[SOURCE MATERIAL]
----

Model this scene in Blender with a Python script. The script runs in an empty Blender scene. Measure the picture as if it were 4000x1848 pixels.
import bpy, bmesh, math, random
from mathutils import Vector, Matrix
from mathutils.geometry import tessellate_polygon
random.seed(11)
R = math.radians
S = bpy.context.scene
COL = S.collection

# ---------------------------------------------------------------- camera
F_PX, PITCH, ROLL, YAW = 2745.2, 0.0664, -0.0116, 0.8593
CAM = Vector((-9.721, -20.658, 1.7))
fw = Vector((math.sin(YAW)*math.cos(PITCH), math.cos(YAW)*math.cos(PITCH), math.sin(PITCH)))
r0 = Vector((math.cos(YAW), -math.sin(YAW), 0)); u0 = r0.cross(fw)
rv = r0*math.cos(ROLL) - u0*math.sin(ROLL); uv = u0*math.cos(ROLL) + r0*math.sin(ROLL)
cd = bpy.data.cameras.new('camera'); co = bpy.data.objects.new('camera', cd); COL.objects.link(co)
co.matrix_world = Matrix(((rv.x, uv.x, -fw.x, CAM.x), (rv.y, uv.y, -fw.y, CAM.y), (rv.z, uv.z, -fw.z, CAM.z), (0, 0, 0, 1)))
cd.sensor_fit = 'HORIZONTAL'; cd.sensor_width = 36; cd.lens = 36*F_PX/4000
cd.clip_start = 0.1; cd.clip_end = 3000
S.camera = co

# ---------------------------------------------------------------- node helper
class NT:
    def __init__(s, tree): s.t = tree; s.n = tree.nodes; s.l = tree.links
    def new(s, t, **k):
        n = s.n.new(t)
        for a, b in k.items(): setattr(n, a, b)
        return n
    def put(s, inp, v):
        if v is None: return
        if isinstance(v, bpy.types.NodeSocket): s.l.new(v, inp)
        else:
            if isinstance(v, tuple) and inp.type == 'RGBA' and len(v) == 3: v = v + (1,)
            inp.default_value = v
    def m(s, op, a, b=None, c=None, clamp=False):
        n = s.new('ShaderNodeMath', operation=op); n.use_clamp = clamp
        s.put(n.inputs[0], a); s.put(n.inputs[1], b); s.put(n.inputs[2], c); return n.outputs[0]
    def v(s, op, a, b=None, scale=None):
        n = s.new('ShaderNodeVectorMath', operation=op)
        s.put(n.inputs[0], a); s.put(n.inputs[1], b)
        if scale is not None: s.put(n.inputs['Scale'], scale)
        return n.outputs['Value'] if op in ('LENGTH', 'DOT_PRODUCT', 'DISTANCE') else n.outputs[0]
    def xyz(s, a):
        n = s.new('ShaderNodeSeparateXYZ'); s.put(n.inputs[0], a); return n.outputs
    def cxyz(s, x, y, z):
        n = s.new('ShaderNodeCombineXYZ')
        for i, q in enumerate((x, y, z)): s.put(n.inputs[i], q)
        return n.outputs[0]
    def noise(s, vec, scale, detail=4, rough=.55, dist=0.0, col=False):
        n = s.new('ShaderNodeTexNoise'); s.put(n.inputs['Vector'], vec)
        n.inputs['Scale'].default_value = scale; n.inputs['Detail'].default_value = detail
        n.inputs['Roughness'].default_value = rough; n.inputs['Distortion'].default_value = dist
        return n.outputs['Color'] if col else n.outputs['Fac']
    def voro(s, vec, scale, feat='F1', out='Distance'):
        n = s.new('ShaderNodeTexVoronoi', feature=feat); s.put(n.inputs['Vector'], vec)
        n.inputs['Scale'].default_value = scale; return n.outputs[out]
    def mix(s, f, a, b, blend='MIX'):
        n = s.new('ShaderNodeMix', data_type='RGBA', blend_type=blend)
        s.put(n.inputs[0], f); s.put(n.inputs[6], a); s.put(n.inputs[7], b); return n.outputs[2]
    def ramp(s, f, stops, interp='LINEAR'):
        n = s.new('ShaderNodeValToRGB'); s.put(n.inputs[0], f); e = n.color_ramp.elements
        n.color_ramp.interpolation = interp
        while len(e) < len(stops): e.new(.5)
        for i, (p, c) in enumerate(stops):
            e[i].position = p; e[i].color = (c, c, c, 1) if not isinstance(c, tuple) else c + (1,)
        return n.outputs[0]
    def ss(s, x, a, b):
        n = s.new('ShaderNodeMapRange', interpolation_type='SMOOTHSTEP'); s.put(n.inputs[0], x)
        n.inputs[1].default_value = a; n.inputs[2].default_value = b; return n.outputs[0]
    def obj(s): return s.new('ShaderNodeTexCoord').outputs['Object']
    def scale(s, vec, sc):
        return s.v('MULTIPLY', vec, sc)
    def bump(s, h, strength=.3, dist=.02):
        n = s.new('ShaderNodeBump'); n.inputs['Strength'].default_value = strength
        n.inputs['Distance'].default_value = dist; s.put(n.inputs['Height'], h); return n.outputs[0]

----

[INSTRUCTIONS FOR THE TASK]
Your task is to repeat each line of the material exactly.

[COMPLETE RESPONSE]
Model this scene in Blender with a Python script. The script runs in an empty Blender scene. Measure the picture as if it were 4000x1848 pixels.
import bpy, bmesh, math, random
from mathutils import Vector, Matrix
from mathutils.geometry import tessellate_polygon
random.seed(11)
R = math.radians
S = bpy.context.scene
COL = S.collection

# ---------------------------------------------------------------- camera
F_PX, PITCH, ROLL, YAW = 2745.2, 0.0664, -0.0116, 0.8593
CAM = Vector((-9.721, -20.658, 1.7))
fw = Vector((math.sin(YAW)*math.cos(PITCH), math.cos(YAW)*math.cos(PITCH), math.sin(PITCH)))
r0 = Vector((math.cos(YAW), -math.sin(YAW), 0)); u0 = r0.cross(fw)
rv = r0*math.cos(ROLL) - u0*math.sin(ROLL); uv = u0*math.cos(ROLL) + r0*math.sin(ROLL)
cd = bpy.data.cameras.new('camera'); co = bpy.data.objects.new('camera', cd); COL.objects.link(co)
co.matrix_world = Matrix(((rv.x, uv.x, -fw.x, CAM.x), (rv.y, uv.y, -fw.y, CAM.y), (rv.z, uv.z, -fw.z, CAM.z), (0, 0, 0, 1)))
cd.sensor_fit = 'HORIZONTAL'; cd.sensor_width = 36; cd.lens = 36*F_PX/4000
cd.clip_start = 0.1; cd.clip_end = 3000
S.camera = co

# ---------------------------------------------------------------- node helper
class NT:
    def __init__(s, tree): s.t = tree; s.n = tree.nodes; s.l = tree.links
    def new(s, t, **k):
        n = s.n.new(t)
        for a, b in k.items(): setattr(n, a, b)
        return n
    def put(s, inp, v):
        if v is None: return
        if isinstance(v, bpy.types.NodeSocket): s.l.new(v, inp)
        else:
            if isinstance(v, tuple) and inp.type == 'RGBA' and len(v) == 3: v = v + (1,)
            inp.default_value = v
    def m(s, op, a, b=None, c=None, clamp=False):
        n = s.new('ShaderNodeMath', operation=op); n.use_clamp = clamp
        s.put(n.inputs[0], a); s.put(n.inputs[1], b); s.put(n.inputs[2], c); return n.outputs[0]
    def v(s, op, a, b=None, scale=None):
        n = s.new('ShaderNodeVectorMath', operation=op)
        s.put(n.inputs[0], a); s.put(n.inputs[1], b)
        if scale is not None: s.put(n.inputs['Scale'], scale)
        return n.outputs['Value'] if op in ('LENGTH', 'DOT_PRODUCT', 'DISTANCE') else n.outputs[0]
    def xyz(s, a):
        n = s.new('ShaderNodeSeparateXYZ'); s.put(n.inputs[0], a); return n.outputs
    def cxyz(s, x, y, z):
        n = s.new('ShaderNodeCombineXYZ')
        for i, q in enumerate((x, y, z)): s.put(n.inputs[i], q)
        return n.outputs[0]
    def noise(s, vec, scale, detail=4, rough=.55, dist=0.0, col=False):
        n = s.new('ShaderNodeTexNoise'); s.put(n.inputs['Vector'], vec)
        n.inputs['Scale'].default_value = scale; n.inputs['Detail'].default_value = detail
        n.inputs['Roughness'].default_value = rough; n.inputs['Distortion'].default_value = dist
        return n.outputs['Color'] if col else n.outputs['Fac']
    def voro(s, vec, scale, feat='F1', out='Distance'):
        n = s.new('ShaderNodeTexVoronoi', feature=feat); s.put(n.inputs['Vector'], vec)
        n.inputs['Scale'].default_value = scale; return n.outputs[out]
    def mix(s, f, a, b, blend='MIX'):
        n = s.new('ShaderNodeMix', data_type='RGBA', blend_type=blend)
        s.put(n.inputs[0], f); s.put(n.inputs[6], a); s.put(n.inputs[7], b); return n.outputs[2]
    def ramp(s, f, stops, interp='LINEAR'):
        n = s.new('ShaderNodeValToRGB'); s.put(n.inputs[0], f); e = n.color_ramp.elements
        n.color_ramp.interpolation = interp
        while len(e) < len(stops): e.new(.5)
        for i, (p, c) in enumerate(stops):
            e[i].position = p; e[i].color = (c, c, c, 1) if not isinstance(c, tuple) else c + (1,)
        return n.outputs[0]
    def ss(s, x, a, b):
        n = s.new('ShaderNodeMapRange', interpolation_type='SMOOTHSTEP'); s.put(n.inputs[0], x)
        n.inputs[1].default_value = a; n.inputs[2].default_value = b; return n.outputs[0]
    def obj(s): return s.new('ShaderNodeTexCoord').outputs['Object']
    def scale(s, vec, sc):
        return s.v('MULTIPLY', vec, sc)
    def bump(s, h, strength=.3, dist=.02):
        n = s.new('ShaderNodeBump'); n.inputs['Strength'].default_value = strength
        n.inputs['Distance'].default_value = dist; s.put(n.inputs['Height'], h); return n.outputs[0]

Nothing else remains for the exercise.